OUR SPATIAL NEEDS
Think of the very high level emotional needs we expect space to help us to satisfy. Most of us hate being bored, and want some form of
amusement or entertainment. We might see this as a need for stimulation, and we
demand that the spaces around us should provide this. On the whole we also seek
to avoid high levels of uncertainty and change, and we require a degree of
stability and structure in our lives. We might see this as a need for security,
and so we require a space to keep us secure.
Most of us seem to have a strong desire to belong somewhere.
Many people I have known who have traveled widely in their lives describe an
increasingly strong need to return to their roots in later life. We might see
this as a need for identity and to belong somewhere, or in other words a need
to be located somewhere. All these are examples of needs that a space we
inhabit can help to satisfy.
Robert Audrey was the first to suggest that not only do we
seem to have these three important needs but also that this could help to explain the reasons for territorial behavior.
- Stimulation
- Security
- Identity
Stimulation
Stimulation is perhaps the most obvious and simplest of the
three to understand; however, it turns out to be rather more fundamental and
less of a luxury than at first we might think. At its most extreme, boredom is
not just dull, it is plain downright dangerous.

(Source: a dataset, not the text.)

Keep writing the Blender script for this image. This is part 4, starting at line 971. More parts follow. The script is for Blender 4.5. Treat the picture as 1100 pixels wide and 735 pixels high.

Experiments in sensory deprivation go to extraordinary
lengths to deprive their subjects of receiving any information from the outside
world at all. However, most subjects find the experience very painful psychologically!
Subjects placed in a darkened, silent and odorless space to test stimulation.
In some cases they are loosely clothed, including soft gloves, to avoid any
sensation of touch. In such cases subjects usually report vivid images flooding
into their minds, soon turning into what we would recognize as hallucinations.
Most subjects ask to be released from such awful environments in a remarkably
short time. Hence, it shows how stimulation by any means makes feel us lively.
Security
We all have a very deep and fundamental need for a degree of stability, continuity and predictability in our lives. It might sound exciting not to have this, but just imagine how stressful it would be to lead a life of constant flux and unpredictability. We depend for our sanity upon knowing the rules, as it were. It is said that the two most stressful things in life are moving house and going on holiday!
Identity
One of the most fundamental forces at work in our psychological makeup is the need to create and maintain our own identity. This was wonderfully explored by Erving Goffman in his study of the ‘presentation of self in everyday life’ (Goffman 1959).